How to have a great looking beard

How to have a great looking beard

Q. I have always been taught to shave every day, but so many men seem to let their beards grow with no concern. I am considering growing what essentially would be my first beard, while it still will have very little gray. What is appropriate facial hair, and what is just men seeing how shaggy they can get?

A. I have never been a big fan of beards, but there certainly are better-looking beards and terrible beards.  There are also faces that gain from some facial hair. Tom Selleck without a mustache is barely recognizable. On the other hand, David Letterman’s huge new bushy beard just comes across as looking ridiculous. 

Certainly, beards are more common today than they were a few decades back . . . and as common as they were a couple of decades before that. Beards are generally cyclical; they come and go in popularity.  In the 19th century through the early 20th, facial hair was so common that 9 out of 11 presidents (beginning with Lincoln) had a beard or mustache. There has not been one since. One thinks of the “Greatest  Generation” during World War II as either clean-shaven or with a mustache, and no 1950 television husband sported a beard. In the 1960s most business men were still clean-shaven, but certainly Woodstock was filled with beards. In the 1970s things turned worse with massive sideburns. The Wall Street world of the 1980s saw a significant return to the clean-shaven man. While Grunge Rock was a scraggly look (one that I suffered through watching New York Fashion Runway shows in the 1990s), the bearded look has really become more of an office staple in the last several years.    

The decision to go from clean-shaven to some variety of hirsute involves a few decisions. Is there a significant other who would have an opinion (keep in mind, they don’t all love beards)? Are you in a work setting where this might be an issue or perhaps even an enhancement? Will you look good with the change (which may relate to your facial structure) and/or be comfortable with it? Will people wonder why you made the change? Many men suddenly are confused about what grooming is necessary, where do they trim, and how often? You mentioned hair color; often a beard turns gray significantly earlier than other hair and dyeing adds to the considerations. Do you really want to add one more complication to your life?
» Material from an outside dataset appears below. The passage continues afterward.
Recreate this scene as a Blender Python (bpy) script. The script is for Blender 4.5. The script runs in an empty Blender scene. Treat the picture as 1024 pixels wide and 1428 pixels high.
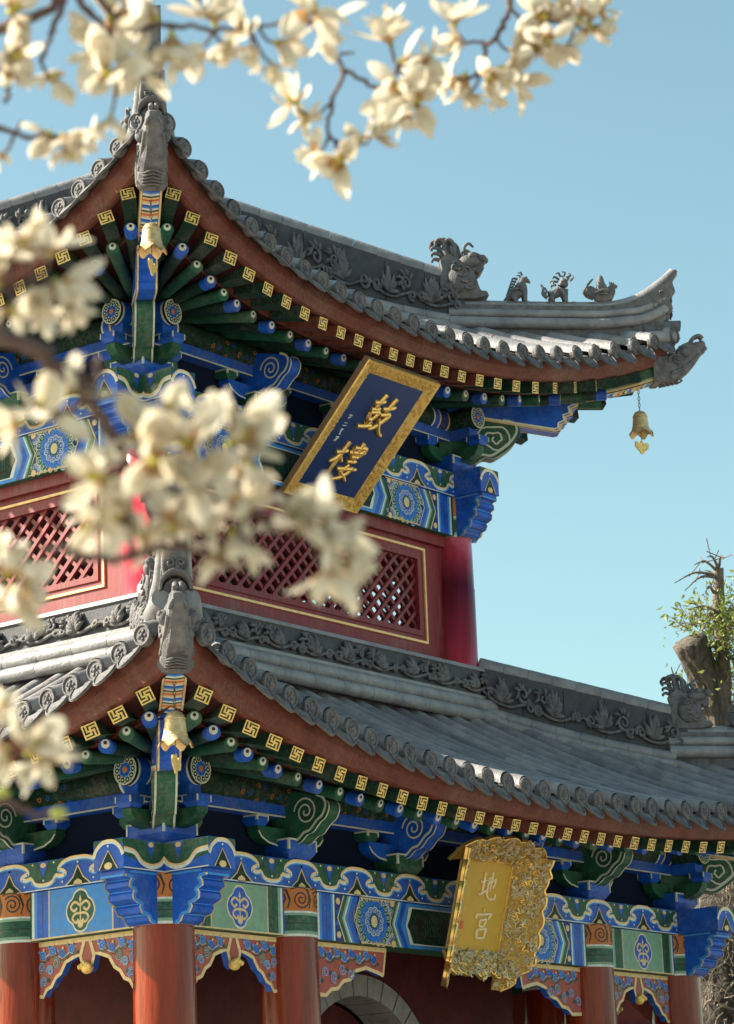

All of the above are questions only you know the answer to, or can find out. I suggest you wait until you’ll have a few days to start, without too much time around other people who will judge. A Friday unshaven before a 3- or 4-day weekend (or a vacation) can pass as casual Friday and can give you a good sense on the next Tuesday or Wednesday morning of how things are proceeding.

So, what type of beard should you grow if you do? You may have a sense after those few days, and I cannot give you a best answer. If you have a barber you trust, it makes sense to ask there. Also, I suggest you try to bring him a photograph of someone with the specific type of beard you are considering rather than trusting to merely describing it. Ask if this will fit with your face and/or if your beard will grow in that way – facial hair is quite different based on your ethnicity, hair color, and other factors.

I can tell you what are and are not considered appropriate looks in different workplaces.  Obviously, the more conservative the industry you are in, the simpler and more traditional your facial hair should be . . . maybe just a mustache.  If you do decide to grow a beard, my strong preference is for something short and tapered. While most men won’t end up looking like George Clooney, still, he certainly sets a good example. 

To sum up, your facial hair should be very specifically planned, and then kept carefully trimmed. It should have a recognizable shape. It should add to a man’s attractiveness. It should not look as if it just happened by accident or as if, as in Letterman’s case, it appears to have gone wild. Everything that a grown-up adult wears, from his clothes to his grooming, contributes to and becomes part of his image. We are all able to control much of what the world sees. Why not make sure that what it sees of you says only positive things?